For one thing, they are designing a laser communications system they hope will be accurate enough to hit a target the size of a dime at a distance of 17 kilometres, said Yael Maguire, director of the unit, which is responsible for drones, satellites and other high-tech communications projects.
"There's a lot of moving parts here that have to work in concert," said Maguire, during a press briefing at the company's headquarters.
The project is part of a broader Facebook effort that also contemplates using satellites and other high-tech gear to deliver Internet service to hundreds of millions of people living in regions too remote for conventional broadband networks.
Other tech companies have launched similar initiatives. Google is experimenting with high-altitude balloons as well as drones and satellites. Microsoft has funded a project that will transmit Internet signals over unused television airwaves.
Facebook also has a separate but related initiative that works with wireless carriers to provide limited mobile Internet service at no cost, in countries where residents are too poor to afford traditional wireless plans.
But the company invited reporters Thursday to hear an update on its effort to provide service to about 10 percent of the world's population who live in regions where it's not practical or too expensive to build the usual infrastructure for Internet service.
Facebook's drone was developed in part with engineering expertise that joined the company when it acquired a British aerospace startup, Ascenta, last year. Facebook engineering vice president Jay Parikh said the team created a design that uses rigid but light-weight layers of carbon fiber, capable of flying in the frosty cold temperatures found at high altitudes, for an extended period of time.
The plan calls for using helium balloons to lift each drone into the air, Parikh said. The drones are designed to climb to 90,000 feet, safely above commercial airliners and thunderstorms, where they will fly in circles through the day. At night, he said, they will settle to about 60,000 feet to conserve battery power.
Each drone will fly in a circle with a radius of about 3 kilometers, which the engineers hope will enable it to provide Internet service to an area with a radius of about 50 kilometers.

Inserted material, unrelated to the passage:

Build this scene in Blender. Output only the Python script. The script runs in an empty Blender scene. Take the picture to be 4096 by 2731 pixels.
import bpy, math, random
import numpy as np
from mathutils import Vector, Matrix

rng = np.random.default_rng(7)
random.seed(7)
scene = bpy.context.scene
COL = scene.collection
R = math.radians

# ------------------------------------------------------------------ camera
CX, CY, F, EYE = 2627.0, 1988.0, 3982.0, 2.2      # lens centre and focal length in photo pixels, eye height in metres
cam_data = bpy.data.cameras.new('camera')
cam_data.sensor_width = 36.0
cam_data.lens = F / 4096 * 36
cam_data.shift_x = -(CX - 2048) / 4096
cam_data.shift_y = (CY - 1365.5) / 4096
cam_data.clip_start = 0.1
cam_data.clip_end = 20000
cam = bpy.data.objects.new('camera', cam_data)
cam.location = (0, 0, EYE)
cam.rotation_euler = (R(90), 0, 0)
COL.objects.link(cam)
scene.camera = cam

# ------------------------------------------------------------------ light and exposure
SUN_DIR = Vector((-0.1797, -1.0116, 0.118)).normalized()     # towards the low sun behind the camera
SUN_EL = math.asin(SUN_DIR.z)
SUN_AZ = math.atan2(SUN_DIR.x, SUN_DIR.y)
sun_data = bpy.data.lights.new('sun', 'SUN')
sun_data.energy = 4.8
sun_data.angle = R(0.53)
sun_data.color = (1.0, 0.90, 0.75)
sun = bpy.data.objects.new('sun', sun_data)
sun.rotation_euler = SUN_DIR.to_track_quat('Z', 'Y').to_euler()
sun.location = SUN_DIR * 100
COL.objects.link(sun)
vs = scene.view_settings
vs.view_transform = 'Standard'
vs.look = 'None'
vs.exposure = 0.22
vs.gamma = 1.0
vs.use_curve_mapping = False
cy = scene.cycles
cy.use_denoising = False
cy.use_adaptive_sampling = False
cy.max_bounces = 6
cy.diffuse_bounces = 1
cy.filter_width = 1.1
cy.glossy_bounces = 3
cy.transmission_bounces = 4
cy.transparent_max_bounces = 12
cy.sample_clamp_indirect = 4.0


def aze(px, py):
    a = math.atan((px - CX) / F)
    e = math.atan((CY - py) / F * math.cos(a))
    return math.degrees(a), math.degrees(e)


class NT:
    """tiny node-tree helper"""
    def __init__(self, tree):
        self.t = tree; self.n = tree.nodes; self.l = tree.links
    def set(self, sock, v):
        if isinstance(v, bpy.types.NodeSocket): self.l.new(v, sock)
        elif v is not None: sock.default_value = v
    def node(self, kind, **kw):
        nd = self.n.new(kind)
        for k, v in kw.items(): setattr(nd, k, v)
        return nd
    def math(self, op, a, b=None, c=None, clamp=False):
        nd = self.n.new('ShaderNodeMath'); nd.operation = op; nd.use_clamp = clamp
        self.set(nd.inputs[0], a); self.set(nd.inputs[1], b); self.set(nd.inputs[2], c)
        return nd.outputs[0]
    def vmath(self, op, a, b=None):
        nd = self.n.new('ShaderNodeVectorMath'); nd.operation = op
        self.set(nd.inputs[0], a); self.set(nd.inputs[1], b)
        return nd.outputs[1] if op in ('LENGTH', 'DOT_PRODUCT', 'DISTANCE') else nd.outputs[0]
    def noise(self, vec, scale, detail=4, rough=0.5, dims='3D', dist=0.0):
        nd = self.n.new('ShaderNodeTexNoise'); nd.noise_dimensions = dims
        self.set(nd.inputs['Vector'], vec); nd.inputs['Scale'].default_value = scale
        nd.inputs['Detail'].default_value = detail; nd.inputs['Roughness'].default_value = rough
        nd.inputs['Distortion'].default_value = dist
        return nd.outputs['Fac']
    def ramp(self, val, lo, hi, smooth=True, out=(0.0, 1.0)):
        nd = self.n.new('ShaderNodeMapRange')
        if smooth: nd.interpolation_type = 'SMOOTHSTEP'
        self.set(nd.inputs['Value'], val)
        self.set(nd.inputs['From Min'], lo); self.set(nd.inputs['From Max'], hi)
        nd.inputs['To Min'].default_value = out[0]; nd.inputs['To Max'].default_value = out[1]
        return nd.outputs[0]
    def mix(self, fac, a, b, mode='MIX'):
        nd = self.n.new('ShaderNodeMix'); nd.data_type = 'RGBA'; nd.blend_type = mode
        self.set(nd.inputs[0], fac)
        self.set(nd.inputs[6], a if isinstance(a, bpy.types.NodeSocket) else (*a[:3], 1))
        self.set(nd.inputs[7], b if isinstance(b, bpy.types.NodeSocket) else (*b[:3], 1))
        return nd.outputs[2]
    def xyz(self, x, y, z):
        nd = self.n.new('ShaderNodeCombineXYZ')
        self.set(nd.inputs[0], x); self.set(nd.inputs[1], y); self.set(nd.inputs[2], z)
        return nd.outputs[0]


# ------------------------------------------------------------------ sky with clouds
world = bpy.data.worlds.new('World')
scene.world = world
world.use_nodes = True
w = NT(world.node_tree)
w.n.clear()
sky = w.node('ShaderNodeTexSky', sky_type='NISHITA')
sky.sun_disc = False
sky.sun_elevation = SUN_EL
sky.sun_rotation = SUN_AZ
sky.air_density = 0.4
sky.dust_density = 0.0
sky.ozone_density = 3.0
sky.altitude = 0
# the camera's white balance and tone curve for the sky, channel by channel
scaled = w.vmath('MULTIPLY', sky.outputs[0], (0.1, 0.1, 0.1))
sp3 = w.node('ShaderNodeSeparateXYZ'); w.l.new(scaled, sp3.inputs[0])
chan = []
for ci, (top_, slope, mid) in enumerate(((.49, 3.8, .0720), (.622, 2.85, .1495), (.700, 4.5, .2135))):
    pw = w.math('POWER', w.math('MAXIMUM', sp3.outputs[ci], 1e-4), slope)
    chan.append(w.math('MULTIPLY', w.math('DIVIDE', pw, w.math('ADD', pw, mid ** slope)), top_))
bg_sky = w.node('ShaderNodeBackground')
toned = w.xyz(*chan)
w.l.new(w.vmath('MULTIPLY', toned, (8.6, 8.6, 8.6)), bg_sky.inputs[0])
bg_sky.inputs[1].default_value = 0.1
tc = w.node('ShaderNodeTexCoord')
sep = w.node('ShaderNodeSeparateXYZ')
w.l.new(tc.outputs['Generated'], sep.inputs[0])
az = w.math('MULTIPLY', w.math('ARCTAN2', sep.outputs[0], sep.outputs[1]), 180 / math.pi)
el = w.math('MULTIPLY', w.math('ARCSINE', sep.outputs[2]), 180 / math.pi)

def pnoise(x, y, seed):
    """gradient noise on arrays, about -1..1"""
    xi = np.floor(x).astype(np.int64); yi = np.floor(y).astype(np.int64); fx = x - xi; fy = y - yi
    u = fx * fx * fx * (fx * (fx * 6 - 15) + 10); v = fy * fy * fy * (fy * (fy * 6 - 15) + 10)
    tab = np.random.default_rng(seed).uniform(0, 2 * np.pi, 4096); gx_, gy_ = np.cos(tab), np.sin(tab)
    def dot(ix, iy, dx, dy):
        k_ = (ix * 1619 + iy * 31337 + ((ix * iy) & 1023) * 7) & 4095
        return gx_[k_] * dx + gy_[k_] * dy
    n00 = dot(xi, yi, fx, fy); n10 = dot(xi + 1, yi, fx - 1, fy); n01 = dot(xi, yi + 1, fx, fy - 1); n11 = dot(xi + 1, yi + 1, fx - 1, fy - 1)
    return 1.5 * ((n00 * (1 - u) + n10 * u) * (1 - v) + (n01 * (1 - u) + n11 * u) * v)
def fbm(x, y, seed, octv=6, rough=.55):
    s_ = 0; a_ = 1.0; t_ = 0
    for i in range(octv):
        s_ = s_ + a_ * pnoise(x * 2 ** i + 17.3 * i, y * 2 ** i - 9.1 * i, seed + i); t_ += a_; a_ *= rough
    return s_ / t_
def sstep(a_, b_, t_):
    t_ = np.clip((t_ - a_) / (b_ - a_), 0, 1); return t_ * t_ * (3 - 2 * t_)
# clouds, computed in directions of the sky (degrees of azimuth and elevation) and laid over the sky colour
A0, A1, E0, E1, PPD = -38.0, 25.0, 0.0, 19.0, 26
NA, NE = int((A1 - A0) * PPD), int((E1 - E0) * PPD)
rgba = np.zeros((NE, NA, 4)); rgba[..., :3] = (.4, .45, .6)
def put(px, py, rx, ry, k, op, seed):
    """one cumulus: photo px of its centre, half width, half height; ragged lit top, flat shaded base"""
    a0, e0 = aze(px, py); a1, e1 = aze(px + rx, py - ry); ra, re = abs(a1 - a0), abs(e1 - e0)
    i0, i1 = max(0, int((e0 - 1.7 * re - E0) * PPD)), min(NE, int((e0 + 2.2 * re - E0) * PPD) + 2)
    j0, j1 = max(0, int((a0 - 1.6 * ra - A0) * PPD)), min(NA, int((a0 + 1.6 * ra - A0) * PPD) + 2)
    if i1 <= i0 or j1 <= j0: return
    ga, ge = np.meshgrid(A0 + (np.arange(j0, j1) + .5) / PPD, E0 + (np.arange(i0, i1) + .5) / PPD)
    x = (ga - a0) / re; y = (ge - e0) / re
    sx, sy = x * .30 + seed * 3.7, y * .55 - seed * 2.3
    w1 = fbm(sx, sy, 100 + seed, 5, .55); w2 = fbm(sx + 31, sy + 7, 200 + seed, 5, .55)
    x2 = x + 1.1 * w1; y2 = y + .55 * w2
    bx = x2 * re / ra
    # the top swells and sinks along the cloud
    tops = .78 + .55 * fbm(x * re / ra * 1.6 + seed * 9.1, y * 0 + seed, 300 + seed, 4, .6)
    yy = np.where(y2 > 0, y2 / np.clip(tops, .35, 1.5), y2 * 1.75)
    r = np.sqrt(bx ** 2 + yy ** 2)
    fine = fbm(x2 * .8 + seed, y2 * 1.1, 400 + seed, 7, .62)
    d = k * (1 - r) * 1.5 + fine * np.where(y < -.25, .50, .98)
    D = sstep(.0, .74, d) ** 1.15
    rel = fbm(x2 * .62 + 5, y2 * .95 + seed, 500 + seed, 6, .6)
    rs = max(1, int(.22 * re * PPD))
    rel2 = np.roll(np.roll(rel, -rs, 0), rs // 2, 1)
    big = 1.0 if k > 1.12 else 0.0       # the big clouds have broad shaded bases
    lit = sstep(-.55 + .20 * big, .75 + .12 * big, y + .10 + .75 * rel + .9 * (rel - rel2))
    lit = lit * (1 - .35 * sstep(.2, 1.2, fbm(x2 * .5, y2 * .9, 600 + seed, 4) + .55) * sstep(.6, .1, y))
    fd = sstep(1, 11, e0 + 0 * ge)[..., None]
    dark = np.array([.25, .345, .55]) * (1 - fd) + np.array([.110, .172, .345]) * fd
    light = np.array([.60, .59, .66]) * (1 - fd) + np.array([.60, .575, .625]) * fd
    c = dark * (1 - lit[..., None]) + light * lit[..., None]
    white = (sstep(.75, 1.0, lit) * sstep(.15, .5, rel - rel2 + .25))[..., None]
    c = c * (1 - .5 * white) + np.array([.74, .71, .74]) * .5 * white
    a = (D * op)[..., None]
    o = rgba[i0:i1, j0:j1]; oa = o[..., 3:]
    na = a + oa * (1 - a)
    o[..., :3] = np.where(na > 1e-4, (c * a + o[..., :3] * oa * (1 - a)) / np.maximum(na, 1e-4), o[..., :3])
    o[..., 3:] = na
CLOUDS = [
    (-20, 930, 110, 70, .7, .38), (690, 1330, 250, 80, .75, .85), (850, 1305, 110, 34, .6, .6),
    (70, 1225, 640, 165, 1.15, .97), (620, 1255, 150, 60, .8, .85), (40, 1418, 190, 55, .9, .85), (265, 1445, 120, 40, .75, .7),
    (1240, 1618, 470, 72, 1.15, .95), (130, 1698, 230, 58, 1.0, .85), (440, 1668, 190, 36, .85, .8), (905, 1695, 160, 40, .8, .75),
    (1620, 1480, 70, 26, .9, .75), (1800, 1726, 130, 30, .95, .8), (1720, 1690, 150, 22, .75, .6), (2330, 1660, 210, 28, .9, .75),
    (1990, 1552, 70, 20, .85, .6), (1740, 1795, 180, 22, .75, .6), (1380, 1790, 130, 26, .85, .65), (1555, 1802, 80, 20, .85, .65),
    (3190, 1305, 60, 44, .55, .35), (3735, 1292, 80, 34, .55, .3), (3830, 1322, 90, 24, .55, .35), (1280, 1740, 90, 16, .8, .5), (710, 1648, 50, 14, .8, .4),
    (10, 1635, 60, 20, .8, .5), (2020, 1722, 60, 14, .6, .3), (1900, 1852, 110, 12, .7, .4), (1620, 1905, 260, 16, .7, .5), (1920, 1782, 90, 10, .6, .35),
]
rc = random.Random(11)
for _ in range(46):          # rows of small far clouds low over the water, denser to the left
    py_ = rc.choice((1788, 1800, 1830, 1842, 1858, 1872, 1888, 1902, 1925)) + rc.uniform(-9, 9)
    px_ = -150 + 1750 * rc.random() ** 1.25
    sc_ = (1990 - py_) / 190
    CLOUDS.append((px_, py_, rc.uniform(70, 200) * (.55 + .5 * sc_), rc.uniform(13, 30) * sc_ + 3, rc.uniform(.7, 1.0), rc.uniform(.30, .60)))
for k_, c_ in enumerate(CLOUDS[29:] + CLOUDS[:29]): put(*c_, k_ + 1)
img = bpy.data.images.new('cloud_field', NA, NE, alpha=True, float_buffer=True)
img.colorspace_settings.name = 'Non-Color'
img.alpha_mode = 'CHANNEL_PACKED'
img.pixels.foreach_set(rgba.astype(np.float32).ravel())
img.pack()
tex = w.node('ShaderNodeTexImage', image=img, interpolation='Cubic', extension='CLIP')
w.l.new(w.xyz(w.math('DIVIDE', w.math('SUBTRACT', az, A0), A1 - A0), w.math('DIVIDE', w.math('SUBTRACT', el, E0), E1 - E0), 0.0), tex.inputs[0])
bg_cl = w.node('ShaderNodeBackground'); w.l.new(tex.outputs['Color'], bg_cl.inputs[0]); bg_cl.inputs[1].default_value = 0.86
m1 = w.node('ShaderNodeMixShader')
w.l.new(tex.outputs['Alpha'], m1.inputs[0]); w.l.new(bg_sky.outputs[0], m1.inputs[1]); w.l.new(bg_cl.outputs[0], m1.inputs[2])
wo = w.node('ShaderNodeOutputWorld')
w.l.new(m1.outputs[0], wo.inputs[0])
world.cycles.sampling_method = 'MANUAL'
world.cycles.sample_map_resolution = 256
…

For the plan to work, Facebook's engineers are also counting on a recent breakthrough they've made in laser optics, which Maguire said would allow them to transmit data at up to 10 gigabits per second. That's comparable to fiber networks on the ground but about 10 times faster than standard laser signals, he said.
Facebook is designing the drones to transmit signals from one aircraft to another, so they can relay signals across a broader area on the ground, he added.
While Facebook has built and tested smaller prototypes at a plant in the United Kingdom, it's looking at a site in the United States for testing the full-sized drone, said Parikh, who declined to be more specific.
Facebook hopes to share the technology with telecommunications carriers and development agencies, which it hopes will build and operate the drone networks, Parikh said. "We're not going to operate this ourselves," he added. "We're focused on finding ways to drive the industry to move faster."
CEO Mark Zuckerberg has acknowledged Facebook's business will benefit in the long run if more people gain Internet access, but he says the effort isn't driven by profit-seeking. Instead, he has said it's based on the conviction that Internet service can bring a variety of economic and social benefits to developing nations.